Draft Power Policy Unveiled with Focus on Tariffs, Discom Health
Jan 22, 2026
AdvisorAlpha
Summary
Draft Power Policy 2026 targets tariff reform, healthier discoms, clean energy push, and power market overhaul.
BID TO ALIGN WITH VIKSIT BHARAT GOALS
Policy proposes tariff reforms, progressive reduction of cross-subsidies & differential pricing during peak hours
Draft National Electricity Policy 2026 unveiled, first major update since 2005, focusing on long-term power sector planning and financial health of discoms.
Targets: Per capita electricity consumption of 2,000 kWh by 2030 and 4,000+ kWh by 2047 (from 1,460 kWh in FY25).
Tariff Reforms:
State regulators to ensure cost-reflective tariffs without creating regulatory assets.
Annual tariff linked to an index for automatic revision if orders are delayed.
Reduction of cross-subsidies, no tariff below 50% of average cost, peak-hour differential pricing.
Exemptions for manufacturing, Indian Railways, metro rail to maintain competitiveness.
Distribution & Transmission:
Encourages shared distribution networks for competition and multiple distribution licensees.
Proposes a distribution system operator model.
Risk-sharing mechanisms for mismatched timelines between generation and transmission.
Generation:
Renewable energy: enforce consumption obligations, enable virtual PPAs, improve forecasting via national meteorological portal.
Grid parity between renewable and conventional sources by 2030.
Nuclear projects eligible for green bond funding, brownfield expansions, fleet-mode deployment, and local supply chains.
Incentives for domestic battery cell and energy storage manufacturing.
Retired thermal plant sites may be repurposed for nuclear power.
Financing:
Estimated ₹50 lakh crore by 2032 and ₹200 lakh crore by 2047 for generation, transmission, and distribution.

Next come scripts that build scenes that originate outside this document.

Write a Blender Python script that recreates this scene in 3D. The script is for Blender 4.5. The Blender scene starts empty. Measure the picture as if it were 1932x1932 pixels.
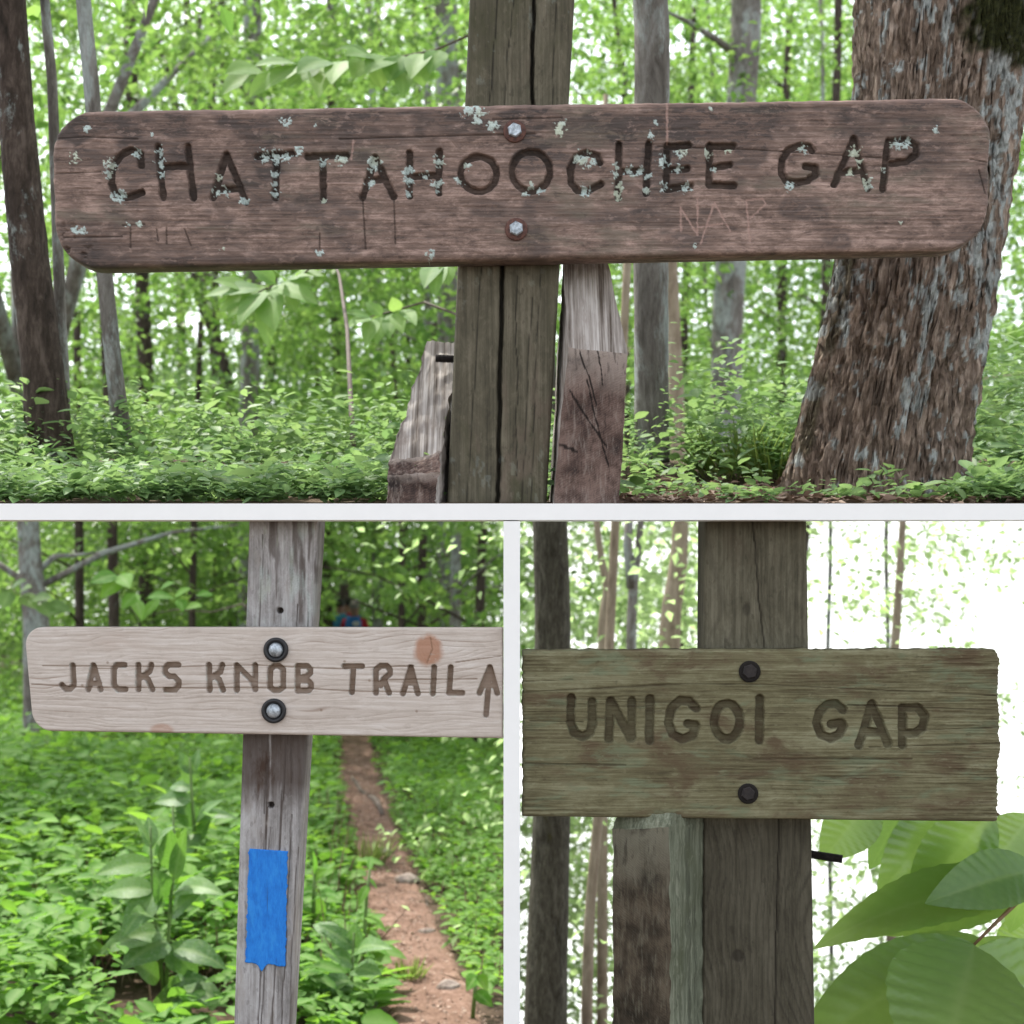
import bpy, math, random
import numpy as np
from mathutils import Vector, noise as mnoise

R = math.radians
rng = np.random.default_rng(7)
random.seed(7)
SC = bpy.context.scene
COL = SC.collection

# ------------------------------------------------------------------ camera, sky, sun, exposure
F, CX, EYE_PY, EYE = 2700.0, 966.0, 1120.0, 1.6
cam_d = bpy.data.cameras.new("camera")
cam = bpy.data.objects.new("camera", cam_d)
COL.objects.link(cam)
cam.location = (0, 0, EYE)
cam.rotation_euler = (R(90), 0, 0)
cam_d.sensor_width = 36
cam_d.lens = 36 * F / 1932
cam_d.shift_y = (EYE_PY - 966) / 1932
cam_d.clip_start, cam_d.clip_end = 0.05, 3000
cam_d.dof.use_dof = True
cam_d.dof.focus_distance = 2.48
cam_d.dof.aperture_fstop = 6.3
SC.camera = cam

SUN_EL, SUN_AZ = R(58), R(-35)          # azimuth measured from +Y (away from the camera) towards +X
w = bpy.data.worlds.new("World")
SC.world = w
w.use_nodes = True
nt = w.node_tree
bg = nt.nodes["Background"]
sky = nt.nodes.new("ShaderNodeTexSky")
sky.sky_type = 'NISHITA'
sky.sun_disc = False
sky.sun_elevation = SUN_EL
sky.sun_rotation = SUN_AZ
sky.air_density, sky.dust_density, sky.ozone_density = 1.0, 2.0, 1.0
tc = nt.nodes.new("ShaderNodeTexCoord")
mx = nt.nodes.new("ShaderNodeVectorMath")
mx.operation = 'MAXIMUM'
mx.inputs[1].default_value = (-1, -1, 0.07)
nt.links.new(tc.outputs["Generated"], mx.inputs[0])
nt.links.new(mx.outputs[0], sky.inputs["Vector"])
hs = nt.nodes.new("ShaderNodeHueSaturation")
hs.inputs["Saturation"].default_value = 0.28      # thin high cloud: a paler sky
nt.links.new(sky.outputs[0], hs.inputs["Color"])
nt.links.new(hs.outputs[0], bg.inputs[0])
bg.inputs[1].default_value = 0.15

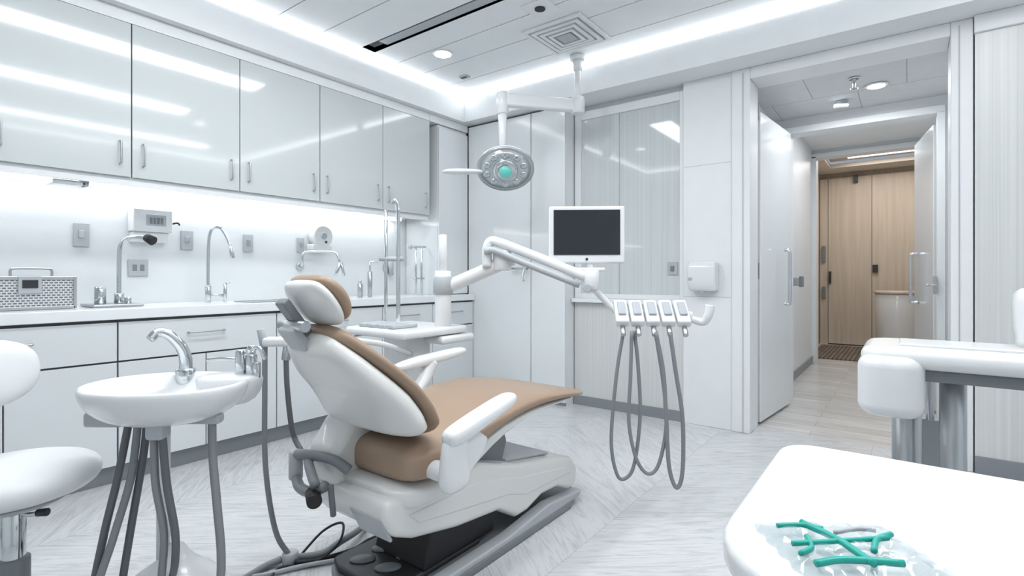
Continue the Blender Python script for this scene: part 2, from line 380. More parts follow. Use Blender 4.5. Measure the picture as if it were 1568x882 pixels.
# ---------------------------------------------------------------- base cabinets
bb=[-.82,.07,.963,1.85,2.74,3.3,3.845]
with group('base_cabinet'):
    box('carcass',-3.895,-3.402,-.82,3.845,.1,.885,M_gap)
    box('toe_kick',-3.895,-3.43,-.82,3.845,0,.1,M_kick)
    for i in range(len(bb)-1):
        a,b=bb[i]+.004,bb[i+1]-.004
        box('drawer_front',-3.402,-3.38,a,b,.665,.872,M_base,bevel=.002)
        mid=(a+b)/2
        if b-a>.6:
            box('door_front',-3.402,-3.38,a,mid-.003,.105,.655,M_base,bevel=.002); box('door_front',-3.402,-3.38,mid+.003,b,.105,.655,M_base,bevel=.002)
        else: box('door_front',-3.402,-3.38,a,b,.105,.655,M_base,bevel=.002)
        tube('drawer_pull',[(-3.38,mid-.1,.79),(-3.355,mid-.097,.79),(-3.35,mid-.08,.79),(-3.35,mid+.08,.79),(-3.355,mid+.097,.79),(-3.38,mid+.1,.79)],.005,M_steel,n=8)
box('countertop',-3.898,-3.36,-.83,3.847,.888,.946,M_counter,bevel=.005)
def sink(x0,x1,y0,y1):
    with group('sink_basin'):
        z=.9465;w=.012
        boxes('rim',[(x0,x1,y0,y0+w,z,z+.006),(x0,x1,y1-w,y1,z,z+.006),(x0,x0+w,y0+w,y1-w,z,z+.006),(x1-w,x1,y0+w,y1-w,z,z+.006)],M_steel)
        box('bowl',x0+w,x1-w,y0+w,y1-w,z,z+.001,M_lgrey)
        cyl('drain',((x0+x1)/2,(y0+y1)/2,z+.001),((x0+x1)/2,(y0+y1)/2,z+.004),.03,M_chrome)
sink(-3.66,-3.42,1.7,2.2)
with group('sink_faucet'):
    box('tray',-3.80,-3.55,.90,1.14,.947,.962,M_steel,bevel=.005)
    cyl('base',(-3.7,1.06,.962),(-3.7,1.06,1.02),.025,M_chrome); cyl('knob',(-3.7,.97,.962),(-3.7,.97,1.06),.028,M_chrome)
    cyl('valve',(-3.62,1.08,.962),(-3.62,1.08,1.0),.018,M_chrome)
    tube('spout',[(-3.7,1.06,1.0),(-3.7,1.06,1.2),(-3.69,1.065,1.30),(-3.66,1.09,1.345),(-3.60,1.13,1.35),(-3.56,1.16,1.34)],.012,M_chrome)
    cyl('nozzle',(-3.57,1.155,1.35),(-3.53,1.18,1.325),.024,M_black,r2=.028)
with group('sink_faucet'):
    cyl('base',(-3.72,1.56,.947),(-3.72,1.56,1.06),.019,M_chrome)
    tube('spout',[(-3.72,1.56,1.0),(-3.72,1.56,1.2),(-3.715,1.565,1.38),(-3.69,1.58,1.44),(-3.65,1.61,1.44),(-3.62,1.635,1.38),(-3.60,1.65,1.32)],.010,M_chrome)
    cyl('nozzle',(-3.603,1.648,1.33),(-3.59,1.66,1.24),.012,M_chrome,r2=.015)
    cyl('mixer',(-3.70,1.66,.947),(-3.70,1.66,1.07),.012,M_chrome); tube('lever',[(-3.70,1.66,1.07),(-3.68,1.68,1.08)],.006,M_chrome); tube('bridge',[(-3.72,1.56,1.0),(-3.70,1.66,.99)],.009,M_chrome)
with group('wall_faucet'):
    cyl('wall_rose',(-3.899,2.32,1.20),(-3.87,2.32,1.20),.03,M_chrome)
    tube('spout',[(-3.87,2.32,1.2),(-3.82,2.30,1.21),(-3.80,2.29,1.27),(-3.79,2.31,1.31),(-3.73,2.40,1.315),(-3.68,2.50,1.31),(-3.66,2.52,1.27),(-3.65,2.53,1.22)],.010,M_chrome)
    cyl('head_1',(-3.65,2.53,1.23),(-3.67,2.50,1.12),.014,M_chrome); cyl('head_2',(-3.65,2.54,1.23),(-3.64,2.56,1.12),.012,M_chrome)
with group('paper_roll_dispenser'):
    cyl('drum',(-3.899,2.48,1.45),(-3.80,2.48,1.45),.09,M_white,n=32); cyl('hub',(-3.80,2.48,1.45),(-3.79,2.48,1.45),.028,M_lgrey); cyl('window',(-3.80,2.5,1.40),(-3.795,2.5,1.40),.01,M_dark)
    box('base',-3.899,-3.80,2.38,2.56,1.33,1.38,M_white,bevel=.012)
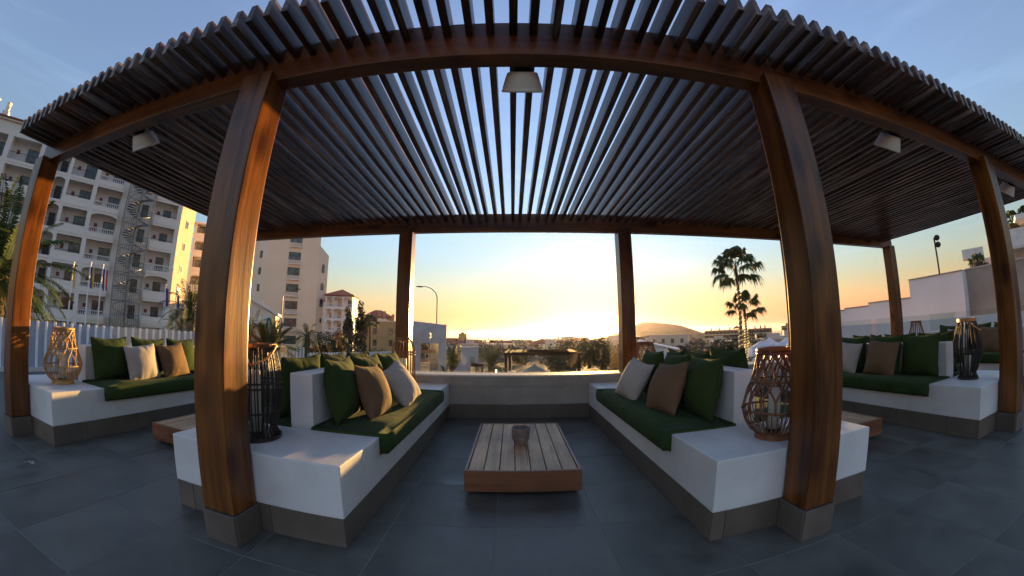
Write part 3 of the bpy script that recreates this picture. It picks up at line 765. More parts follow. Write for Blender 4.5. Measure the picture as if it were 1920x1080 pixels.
# ------------------------------------------------------------------ buildings
GZ = -3.2
def solid_box(parent, name, m, x0, x1, y0, y1, z0, z1, bevel=0): return MB().box(x0, x1, y0, y1, z0, z1).build(name, m, parent, bevel=bevel)
def window(parent, x, z, w_, h_, y, d=0.10, bars=1, arch=False, name='window'):
    """frame proud of the wall face y (outside is -y), pane inside"""
    m = MB(); t = 0.07
    m.box(x-w_/2, x-w_/2+t, y-d, y+0.05, z, z+h_); m.box(x+w_/2-t, x+w_/2, y-d, y+0.05, z, z+h_)
    m.box(x-w_/2+t, x+w_/2-t, y-d, y+0.05, z+h_-t, z+h_); m.box(x-w_/2+t, x+w_/2-t, y-d, y+0.05, z, z+t)
    for k in range(bars):
        xx = x-w_/2+w_*(k+1)/(bars+1); m.box(xx-0.025, xx+0.025, y-d*0.8, y+0.04, z+t, z+h_-t)
    f = m.build(name, M['frame'], parent)
    MB().box(x-w_/2+t, x+w_/2-t, y-d*0.45, y+0.03, z+t, z+h_-t).build('pane', M['winglass'], f)
    return f
def balusters(parent, x0, x1, y, z0, z1, pitch=0.26, m=None):
    mb = MB(); n = max(2, int((x1-x0)/pitch))
    mb.box(x0, x1, y-0.10, y+0.10, z1-0.12, z1); mb.box(x0, x1, y-0.09, y+0.09, z0, z0+0.10)
    h = z1-z0-0.22
    for k in range(n):
        x = x0+(x1-x0)*(k+0.5)/n
        mb.lathe([(0.035, 0), (0.075, h*0.3), (0.04, h*0.6), (0.035, h*0.8), (0.06, h)], n=6, c=(x, y, z0+0.10))
    return mb.build('balustrade', m or M['white'], parent)
def arch_panel(parent, x0, x1, y0, y1, zspring, ztop, m, name='arch', n=10, rise=0.6):
    """spandrel with an arched underside"""
    pts = [(x0, ztop), (x0, zspring)]
    for i in range(1, n): 
        t = PI*i/n; pts.append(((x0+x1)/2-(x1-x0)/2*math.cos(t), zspring+math.sin(t)*rise))
    pts += [(x1, zspring), (x1, ztop)]
    mb = MB()
    # quads strip so the concave shape stays clean
    under = pts[1:-1]
    for a, b in zip(under, under[1:]):
        for yy in (y0, y1):
            mb.poly([(a[0], yy, a[1]), (b[0], yy, b[1]), (b[0], yy, ztop), (a[0], yy, ztop)])
        mb.poly([(a[0], y0, a[1]), (b[0], y0, b[1]), (b[0], y1, b[1]), (a[0], y1, a[1])])
    return mb.build(name, m, parent)

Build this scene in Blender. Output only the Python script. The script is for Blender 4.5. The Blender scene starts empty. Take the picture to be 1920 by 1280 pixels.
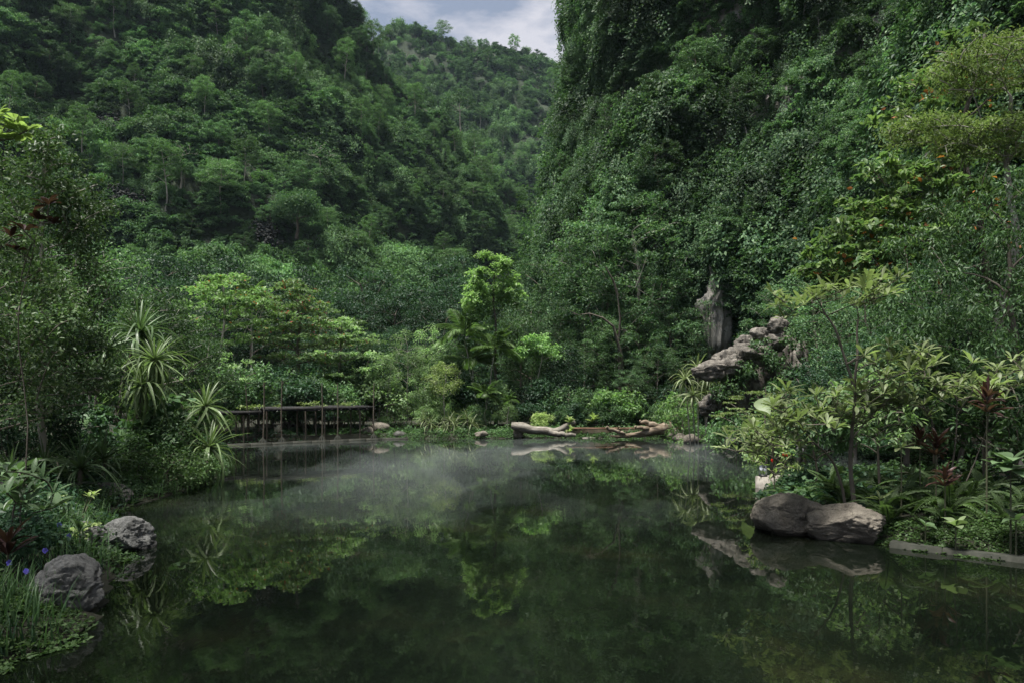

Dedicated platforms under NaBFID and NIIF, risk-mitigation instruments, reserve funds, multilateral support.
Explore climate finance taxonomy to unlock concessional green funding.
Power Market:
Market mechanisms: bilateral contract settlement, standardized exchange-based contracts, PPAs via power exchanges.
Phased capacity markets and expanded ancillary services, including demand response.